## Written problem
Your task is to print all of the material verbatim.

## Provided data

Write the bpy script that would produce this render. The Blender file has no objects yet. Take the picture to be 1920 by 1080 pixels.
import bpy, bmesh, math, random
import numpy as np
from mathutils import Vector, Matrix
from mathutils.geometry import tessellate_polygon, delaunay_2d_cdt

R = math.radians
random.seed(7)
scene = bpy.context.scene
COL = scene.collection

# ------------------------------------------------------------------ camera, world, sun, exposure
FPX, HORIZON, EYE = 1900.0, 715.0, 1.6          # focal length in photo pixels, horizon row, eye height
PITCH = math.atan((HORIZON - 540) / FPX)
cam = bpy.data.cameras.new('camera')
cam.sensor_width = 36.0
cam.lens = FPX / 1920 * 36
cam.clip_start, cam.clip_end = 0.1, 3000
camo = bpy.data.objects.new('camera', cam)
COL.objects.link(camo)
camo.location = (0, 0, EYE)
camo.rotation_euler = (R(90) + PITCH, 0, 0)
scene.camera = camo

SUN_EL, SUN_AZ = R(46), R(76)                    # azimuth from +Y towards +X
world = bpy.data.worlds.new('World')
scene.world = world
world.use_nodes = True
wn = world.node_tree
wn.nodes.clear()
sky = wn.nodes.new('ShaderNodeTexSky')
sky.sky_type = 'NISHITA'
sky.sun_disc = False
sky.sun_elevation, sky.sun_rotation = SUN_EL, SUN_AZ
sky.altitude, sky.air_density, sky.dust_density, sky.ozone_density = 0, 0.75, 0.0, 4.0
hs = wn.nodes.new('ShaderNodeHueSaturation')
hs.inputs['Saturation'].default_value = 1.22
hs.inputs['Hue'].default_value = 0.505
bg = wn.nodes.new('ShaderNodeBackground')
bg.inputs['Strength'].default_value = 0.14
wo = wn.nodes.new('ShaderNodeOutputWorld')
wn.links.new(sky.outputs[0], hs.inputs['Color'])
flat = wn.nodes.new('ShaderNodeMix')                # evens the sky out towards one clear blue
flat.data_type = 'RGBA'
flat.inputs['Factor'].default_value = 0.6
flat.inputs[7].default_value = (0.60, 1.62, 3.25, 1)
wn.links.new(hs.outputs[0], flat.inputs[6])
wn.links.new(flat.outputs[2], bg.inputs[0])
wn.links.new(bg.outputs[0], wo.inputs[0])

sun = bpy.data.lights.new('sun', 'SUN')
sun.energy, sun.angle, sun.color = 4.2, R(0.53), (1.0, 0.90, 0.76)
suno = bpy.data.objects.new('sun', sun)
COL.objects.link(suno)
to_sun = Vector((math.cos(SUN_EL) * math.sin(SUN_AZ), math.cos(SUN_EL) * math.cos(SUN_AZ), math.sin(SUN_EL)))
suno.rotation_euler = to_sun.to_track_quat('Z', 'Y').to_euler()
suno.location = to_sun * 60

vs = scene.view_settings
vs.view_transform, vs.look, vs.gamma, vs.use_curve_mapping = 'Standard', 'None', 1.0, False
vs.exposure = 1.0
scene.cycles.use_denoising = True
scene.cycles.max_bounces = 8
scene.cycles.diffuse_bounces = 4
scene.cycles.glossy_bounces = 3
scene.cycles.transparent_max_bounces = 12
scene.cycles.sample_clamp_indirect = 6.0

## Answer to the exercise
Write the bpy script that would produce this render. The Blender file has no objects yet. Take the picture to be 1920 by 1080 pixels.
import bpy, bmesh, math, random
import numpy as np
from mathutils import Vector, Matrix
from mathutils.geometry import tessellate_polygon, delaunay_2d_cdt

R = math.radians
random.seed(7)
scene = bpy.context.scene
COL = scene.collection

# ------------------------------------------------------------------ camera, world, sun, exposure
FPX, HORIZON, EYE = 1900.0, 715.0, 1.6          # focal length in photo pixels, horizon row, eye height
PITCH = math.atan((HORIZON - 540) / FPX)
cam = bpy.data.cameras.new('camera')
cam.sensor_width = 36.0
cam.lens = FPX / 1920 * 36
cam.clip_start, cam.clip_end = 0.1, 3000
camo = bpy.data.objects.new('camera', cam)
COL.objects.link(camo)
camo.location = (0, 0, EYE)
camo.rotation_euler = (R(90) + PITCH, 0, 0)
scene.camera = camo

SUN_EL, SUN_AZ = R(46), R(76)                    # azimuth from +Y towards +X
world = bpy.data.worlds.new('World')
scene.world = world
world.use_nodes = True
wn = world.node_tree
wn.nodes.clear()
sky = wn.nodes.new('ShaderNodeTexSky')
sky.sky_type = 'NISHITA'
sky.sun_disc = False
sky.sun_elevation, sky.sun_rotation = SUN_EL, SUN_AZ
sky.altitude, sky.air_density, sky.dust_density, sky.ozone_density = 0, 0.75, 0.0, 4.0
hs = wn.nodes.new('ShaderNodeHueSaturation')
hs.inputs['Saturation'].default_value = 1.22
hs.inputs['Hue'].default_value = 0.505
bg = wn.nodes.new('ShaderNodeBackground')
bg.inputs['Strength'].default_value = 0.14
wo = wn.nodes.new('ShaderNodeOutputWorld')
wn.links.new(sky.outputs[0], hs.inputs['Color'])
flat = wn.nodes.new('ShaderNodeMix')                # evens the sky out towards one clear blue
flat.data_type = 'RGBA'
flat.inputs['Factor'].default_value = 0.6
flat.inputs[7].default_value = (0.60, 1.62, 3.25, 1)
wn.links.new(hs.outputs[0], flat.inputs[6])
wn.links.new(flat.outputs[2], bg.inputs[0])
wn.links.new(bg.outputs[0], wo.inputs[0])

sun = bpy.data.lights.new('sun', 'SUN')
sun.energy, sun.angle, sun.color = 4.2, R(0.53), (1.0, 0.90, 0.76)
suno = bpy.data.objects.new('sun', sun)
COL.objects.link(suno)
to_sun = Vector((math.cos(SUN_EL) * math.sin(SUN_AZ), math.cos(SUN_EL) * math.cos(SUN_AZ), math.sin(SUN_EL)))
suno.rotation_euler = to_sun.to_track_quat('Z', 'Y').to_euler()
suno.location = to_sun * 60

vs = scene.view_settings
vs.view_transform, vs.look, vs.gamma, vs.use_curve_mapping = 'Standard', 'None', 1.0, False
vs.exposure = 1.0
scene.cycles.use_denoising = True
scene.cycles.max_bounces = 8
scene.cycles.diffuse_bounces = 4
scene.cycles.glossy_bounces = 3
scene.cycles.transparent_max_bounces = 12
scene.cycles.sample_clamp_indirect = 6.0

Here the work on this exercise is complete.